### GIVEN RECORDS
--- START ---
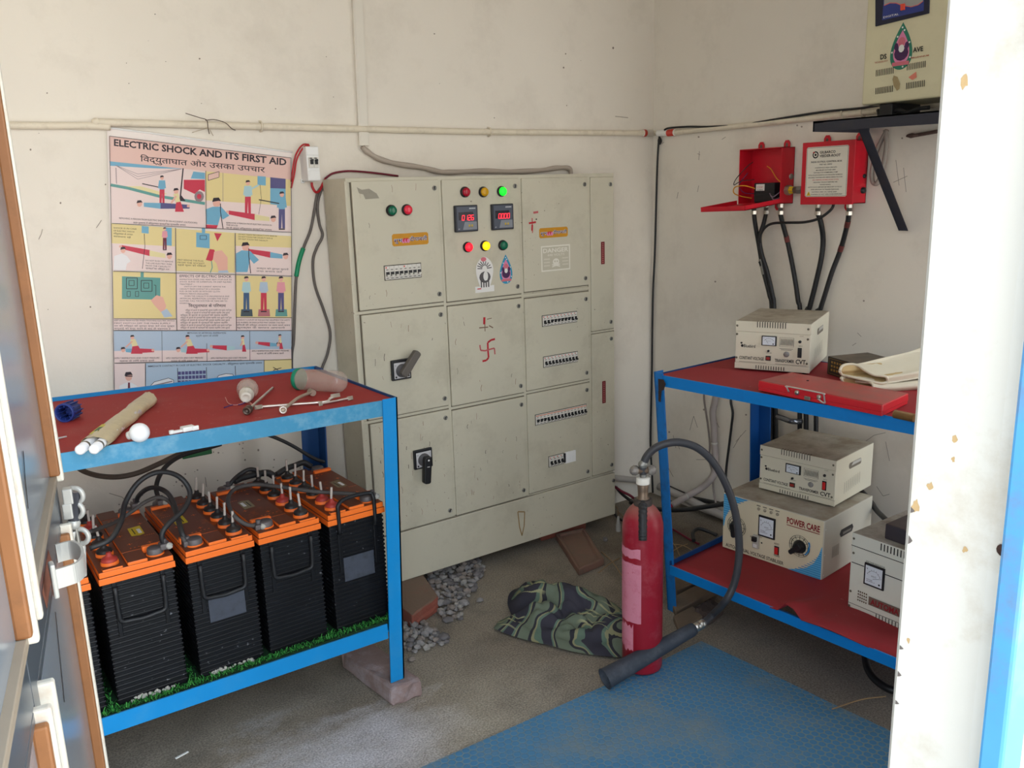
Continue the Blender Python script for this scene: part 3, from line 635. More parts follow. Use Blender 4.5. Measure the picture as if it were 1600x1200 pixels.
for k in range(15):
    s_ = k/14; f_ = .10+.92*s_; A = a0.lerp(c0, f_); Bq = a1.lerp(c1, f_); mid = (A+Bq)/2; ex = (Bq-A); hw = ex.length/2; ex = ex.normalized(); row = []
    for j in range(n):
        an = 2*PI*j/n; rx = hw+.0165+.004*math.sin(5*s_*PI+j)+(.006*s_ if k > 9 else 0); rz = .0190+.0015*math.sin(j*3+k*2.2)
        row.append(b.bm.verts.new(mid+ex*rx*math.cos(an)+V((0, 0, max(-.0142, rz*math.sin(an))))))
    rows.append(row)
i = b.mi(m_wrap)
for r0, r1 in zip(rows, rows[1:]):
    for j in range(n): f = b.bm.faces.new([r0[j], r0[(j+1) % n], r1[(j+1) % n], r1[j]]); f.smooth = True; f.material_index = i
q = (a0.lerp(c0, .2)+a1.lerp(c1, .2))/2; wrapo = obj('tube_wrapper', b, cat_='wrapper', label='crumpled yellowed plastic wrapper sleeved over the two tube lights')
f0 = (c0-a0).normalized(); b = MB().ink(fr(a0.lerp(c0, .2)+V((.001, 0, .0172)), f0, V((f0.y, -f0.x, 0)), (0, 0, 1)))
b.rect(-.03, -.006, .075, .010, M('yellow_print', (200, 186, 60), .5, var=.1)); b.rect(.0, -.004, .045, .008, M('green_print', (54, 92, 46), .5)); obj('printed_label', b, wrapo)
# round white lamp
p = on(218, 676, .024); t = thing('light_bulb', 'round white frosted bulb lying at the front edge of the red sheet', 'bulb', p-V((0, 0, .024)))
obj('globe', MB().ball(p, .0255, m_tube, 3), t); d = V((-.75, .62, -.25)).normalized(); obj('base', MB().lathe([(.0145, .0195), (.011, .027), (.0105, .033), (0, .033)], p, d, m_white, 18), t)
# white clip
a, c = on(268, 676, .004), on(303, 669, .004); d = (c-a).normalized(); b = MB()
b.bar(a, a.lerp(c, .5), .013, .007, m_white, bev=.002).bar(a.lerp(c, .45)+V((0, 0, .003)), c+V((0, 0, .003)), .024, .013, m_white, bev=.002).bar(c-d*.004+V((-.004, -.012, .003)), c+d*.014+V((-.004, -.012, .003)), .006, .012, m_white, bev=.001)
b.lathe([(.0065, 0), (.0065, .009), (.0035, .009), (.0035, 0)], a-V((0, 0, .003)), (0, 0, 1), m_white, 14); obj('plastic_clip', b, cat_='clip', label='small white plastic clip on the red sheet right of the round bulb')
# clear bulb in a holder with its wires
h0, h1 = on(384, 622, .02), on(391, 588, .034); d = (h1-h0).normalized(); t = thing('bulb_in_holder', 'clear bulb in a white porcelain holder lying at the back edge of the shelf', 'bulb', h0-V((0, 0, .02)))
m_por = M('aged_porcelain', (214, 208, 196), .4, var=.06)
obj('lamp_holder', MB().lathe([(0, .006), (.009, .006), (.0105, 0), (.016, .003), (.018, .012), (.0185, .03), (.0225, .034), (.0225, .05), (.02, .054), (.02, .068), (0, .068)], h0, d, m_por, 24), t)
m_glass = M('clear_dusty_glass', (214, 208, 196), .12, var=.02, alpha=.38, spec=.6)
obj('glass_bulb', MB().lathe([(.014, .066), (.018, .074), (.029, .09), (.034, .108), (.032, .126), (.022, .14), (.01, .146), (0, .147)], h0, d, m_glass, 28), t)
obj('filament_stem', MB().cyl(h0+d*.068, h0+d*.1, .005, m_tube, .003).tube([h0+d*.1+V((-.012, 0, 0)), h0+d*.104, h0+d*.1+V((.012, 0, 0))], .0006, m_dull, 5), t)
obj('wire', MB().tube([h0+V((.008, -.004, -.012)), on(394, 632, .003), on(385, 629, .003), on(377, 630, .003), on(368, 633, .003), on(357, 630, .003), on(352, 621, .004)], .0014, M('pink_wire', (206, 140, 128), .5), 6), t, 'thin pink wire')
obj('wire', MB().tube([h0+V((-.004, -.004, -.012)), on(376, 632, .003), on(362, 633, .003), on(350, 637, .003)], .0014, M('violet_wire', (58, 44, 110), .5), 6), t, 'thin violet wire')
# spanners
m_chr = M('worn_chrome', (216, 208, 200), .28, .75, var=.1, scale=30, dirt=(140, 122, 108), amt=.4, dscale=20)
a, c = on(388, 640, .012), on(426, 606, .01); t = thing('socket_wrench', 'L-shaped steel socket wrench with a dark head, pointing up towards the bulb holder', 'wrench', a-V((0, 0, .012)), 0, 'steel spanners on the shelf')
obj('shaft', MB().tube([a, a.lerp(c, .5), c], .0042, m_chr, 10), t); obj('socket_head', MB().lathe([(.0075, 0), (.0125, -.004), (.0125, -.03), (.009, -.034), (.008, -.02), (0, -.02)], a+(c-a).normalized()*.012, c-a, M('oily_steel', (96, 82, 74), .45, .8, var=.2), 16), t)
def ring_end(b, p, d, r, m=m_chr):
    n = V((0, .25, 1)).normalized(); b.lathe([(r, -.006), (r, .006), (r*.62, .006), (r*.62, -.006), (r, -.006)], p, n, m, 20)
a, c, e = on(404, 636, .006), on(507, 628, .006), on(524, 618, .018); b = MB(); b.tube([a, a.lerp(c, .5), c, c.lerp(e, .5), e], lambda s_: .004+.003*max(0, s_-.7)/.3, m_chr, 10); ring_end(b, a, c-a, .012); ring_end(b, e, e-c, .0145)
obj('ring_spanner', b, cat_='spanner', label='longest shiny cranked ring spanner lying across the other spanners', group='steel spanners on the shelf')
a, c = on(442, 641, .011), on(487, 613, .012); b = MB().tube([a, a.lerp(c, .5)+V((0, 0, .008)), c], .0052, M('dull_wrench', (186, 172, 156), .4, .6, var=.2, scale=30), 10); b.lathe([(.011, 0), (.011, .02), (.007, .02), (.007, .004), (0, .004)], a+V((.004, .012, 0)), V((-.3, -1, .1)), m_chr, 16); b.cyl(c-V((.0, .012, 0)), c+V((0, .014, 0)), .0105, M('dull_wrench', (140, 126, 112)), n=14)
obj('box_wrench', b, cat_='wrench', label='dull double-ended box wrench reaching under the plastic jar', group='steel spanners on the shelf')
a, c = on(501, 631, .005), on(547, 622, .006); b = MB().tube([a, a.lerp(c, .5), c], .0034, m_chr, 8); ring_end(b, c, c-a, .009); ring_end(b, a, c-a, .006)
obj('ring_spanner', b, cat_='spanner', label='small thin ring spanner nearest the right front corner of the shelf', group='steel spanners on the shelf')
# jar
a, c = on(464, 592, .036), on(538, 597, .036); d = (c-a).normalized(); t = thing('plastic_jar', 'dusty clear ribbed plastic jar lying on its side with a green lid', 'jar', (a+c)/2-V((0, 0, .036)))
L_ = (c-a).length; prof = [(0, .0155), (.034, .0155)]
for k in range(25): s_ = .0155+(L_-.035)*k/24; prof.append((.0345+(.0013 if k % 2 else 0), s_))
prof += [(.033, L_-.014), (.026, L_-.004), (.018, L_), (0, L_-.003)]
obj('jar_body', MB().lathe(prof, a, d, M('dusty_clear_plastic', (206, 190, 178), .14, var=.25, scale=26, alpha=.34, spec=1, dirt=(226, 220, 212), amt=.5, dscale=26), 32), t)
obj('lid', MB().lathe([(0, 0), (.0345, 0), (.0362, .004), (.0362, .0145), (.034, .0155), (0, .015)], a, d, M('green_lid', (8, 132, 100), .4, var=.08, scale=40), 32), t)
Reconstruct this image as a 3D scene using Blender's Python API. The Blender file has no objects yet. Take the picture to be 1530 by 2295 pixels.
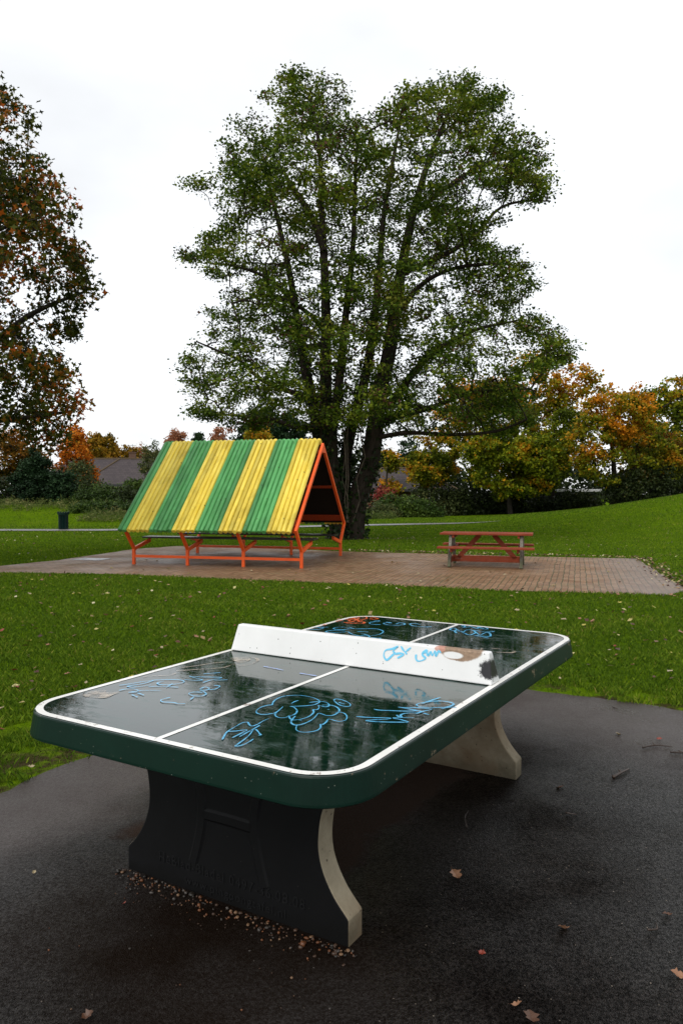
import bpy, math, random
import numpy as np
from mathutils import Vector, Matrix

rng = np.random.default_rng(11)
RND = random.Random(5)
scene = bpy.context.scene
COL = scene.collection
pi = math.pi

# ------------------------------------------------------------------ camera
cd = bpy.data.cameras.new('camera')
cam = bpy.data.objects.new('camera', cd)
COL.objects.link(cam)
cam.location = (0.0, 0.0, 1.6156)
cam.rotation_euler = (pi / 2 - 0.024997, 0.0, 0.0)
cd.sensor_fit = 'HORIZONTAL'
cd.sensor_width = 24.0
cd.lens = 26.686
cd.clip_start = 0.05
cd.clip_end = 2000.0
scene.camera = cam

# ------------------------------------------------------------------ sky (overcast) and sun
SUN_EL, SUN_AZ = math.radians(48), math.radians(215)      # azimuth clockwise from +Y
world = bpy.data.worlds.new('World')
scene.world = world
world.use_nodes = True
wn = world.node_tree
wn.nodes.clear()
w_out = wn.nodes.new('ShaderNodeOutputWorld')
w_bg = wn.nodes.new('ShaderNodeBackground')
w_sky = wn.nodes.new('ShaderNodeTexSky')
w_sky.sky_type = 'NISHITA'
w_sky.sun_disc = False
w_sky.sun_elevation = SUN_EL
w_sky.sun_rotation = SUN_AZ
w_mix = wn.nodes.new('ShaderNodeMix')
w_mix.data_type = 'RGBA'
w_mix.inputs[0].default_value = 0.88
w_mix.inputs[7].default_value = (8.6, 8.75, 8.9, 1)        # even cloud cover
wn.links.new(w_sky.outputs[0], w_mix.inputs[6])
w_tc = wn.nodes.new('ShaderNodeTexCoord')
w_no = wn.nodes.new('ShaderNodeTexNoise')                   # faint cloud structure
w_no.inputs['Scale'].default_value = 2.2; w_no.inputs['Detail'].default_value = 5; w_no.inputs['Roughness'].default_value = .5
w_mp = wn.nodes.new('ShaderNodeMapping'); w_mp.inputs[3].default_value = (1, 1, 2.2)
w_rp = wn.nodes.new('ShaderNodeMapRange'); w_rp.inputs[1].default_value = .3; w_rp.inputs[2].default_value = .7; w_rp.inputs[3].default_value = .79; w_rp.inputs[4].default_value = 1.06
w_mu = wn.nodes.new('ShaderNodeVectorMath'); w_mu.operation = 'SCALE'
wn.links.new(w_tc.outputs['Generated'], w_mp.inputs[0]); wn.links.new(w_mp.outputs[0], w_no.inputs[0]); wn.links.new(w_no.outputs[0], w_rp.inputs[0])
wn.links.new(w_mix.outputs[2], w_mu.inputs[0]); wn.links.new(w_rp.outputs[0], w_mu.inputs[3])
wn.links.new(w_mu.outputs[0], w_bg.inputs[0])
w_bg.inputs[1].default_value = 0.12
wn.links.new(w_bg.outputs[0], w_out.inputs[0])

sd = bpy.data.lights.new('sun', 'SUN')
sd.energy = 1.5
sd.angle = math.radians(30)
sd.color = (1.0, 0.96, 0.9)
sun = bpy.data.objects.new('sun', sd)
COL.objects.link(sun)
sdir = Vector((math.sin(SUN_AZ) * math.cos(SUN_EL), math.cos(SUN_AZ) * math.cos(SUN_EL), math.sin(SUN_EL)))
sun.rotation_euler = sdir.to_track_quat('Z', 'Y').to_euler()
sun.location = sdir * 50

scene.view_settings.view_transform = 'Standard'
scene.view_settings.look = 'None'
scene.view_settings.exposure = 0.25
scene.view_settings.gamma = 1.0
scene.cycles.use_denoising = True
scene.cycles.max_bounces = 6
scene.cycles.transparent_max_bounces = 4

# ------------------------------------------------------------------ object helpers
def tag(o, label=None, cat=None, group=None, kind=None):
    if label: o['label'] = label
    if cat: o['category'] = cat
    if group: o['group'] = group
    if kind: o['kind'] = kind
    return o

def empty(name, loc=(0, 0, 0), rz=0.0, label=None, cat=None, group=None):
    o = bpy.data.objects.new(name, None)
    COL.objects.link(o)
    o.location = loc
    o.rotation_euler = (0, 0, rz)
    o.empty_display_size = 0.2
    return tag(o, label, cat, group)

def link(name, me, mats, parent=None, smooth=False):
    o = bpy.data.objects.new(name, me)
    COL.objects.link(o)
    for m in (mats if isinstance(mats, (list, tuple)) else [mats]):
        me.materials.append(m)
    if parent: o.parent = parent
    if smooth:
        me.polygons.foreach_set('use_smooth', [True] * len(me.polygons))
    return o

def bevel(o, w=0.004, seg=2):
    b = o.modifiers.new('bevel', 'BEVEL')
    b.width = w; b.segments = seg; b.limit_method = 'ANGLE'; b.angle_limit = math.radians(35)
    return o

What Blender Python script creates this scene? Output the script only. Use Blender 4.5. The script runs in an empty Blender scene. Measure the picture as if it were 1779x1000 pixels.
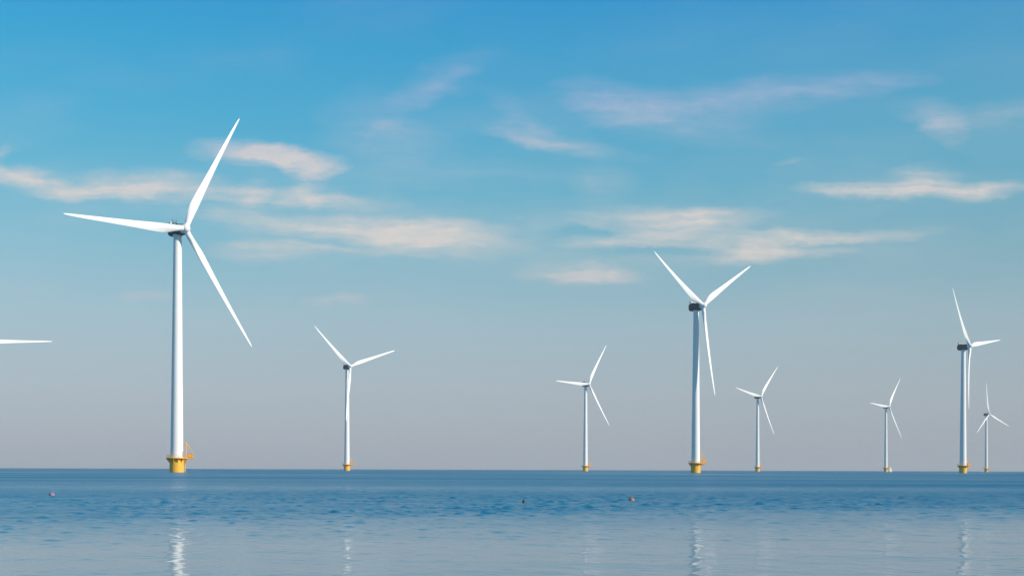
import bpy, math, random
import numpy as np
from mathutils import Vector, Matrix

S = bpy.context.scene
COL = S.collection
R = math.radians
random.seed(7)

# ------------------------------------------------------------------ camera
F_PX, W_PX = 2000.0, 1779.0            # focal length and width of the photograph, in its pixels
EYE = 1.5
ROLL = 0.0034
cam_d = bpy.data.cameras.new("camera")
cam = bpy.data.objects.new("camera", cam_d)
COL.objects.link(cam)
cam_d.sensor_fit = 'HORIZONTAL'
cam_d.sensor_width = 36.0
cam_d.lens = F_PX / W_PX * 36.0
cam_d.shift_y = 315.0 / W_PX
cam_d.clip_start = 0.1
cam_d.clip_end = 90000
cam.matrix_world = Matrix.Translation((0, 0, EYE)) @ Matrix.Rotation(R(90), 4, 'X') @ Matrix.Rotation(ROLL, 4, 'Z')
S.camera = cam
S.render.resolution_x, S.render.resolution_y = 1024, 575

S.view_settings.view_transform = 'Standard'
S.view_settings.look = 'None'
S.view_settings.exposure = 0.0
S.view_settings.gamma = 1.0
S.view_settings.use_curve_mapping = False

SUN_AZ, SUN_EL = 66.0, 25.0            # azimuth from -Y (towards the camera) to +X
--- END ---
### YOUR TASK
Leaving the pictures out, write out exactly the lines from the line containing "Reconstruct this image" through the line containing "scene.camera = cam", both included.

### RESPONSE TO THIS EXERCISE
Reconstruct this image as a 3D scene using Blender's Python API. The Blender file has no objects yet. Take the picture to be 1530 by 2295 pixels.
import bpy, math, random
import numpy as np
from mathutils import Vector, Matrix

rng = np.random.default_rng(11)
RND = random.Random(5)
scene = bpy.context.scene
COL = scene.collection
pi = math.pi

# ------------------------------------------------------------------ camera
cd = bpy.data.cameras.new('camera')
cam = bpy.data.objects.new('camera', cd)
COL.objects.link(cam)
cam.location = (0.0, 0.0, 1.6156)
cam.rotation_euler = (pi / 2 - 0.024997, 0.0, 0.0)
cd.sensor_fit = 'HORIZONTAL'
cd.sensor_width = 24.0
cd.lens = 26.686
cd.clip_start = 0.05
cd.clip_end = 2000.0
scene.camera = cam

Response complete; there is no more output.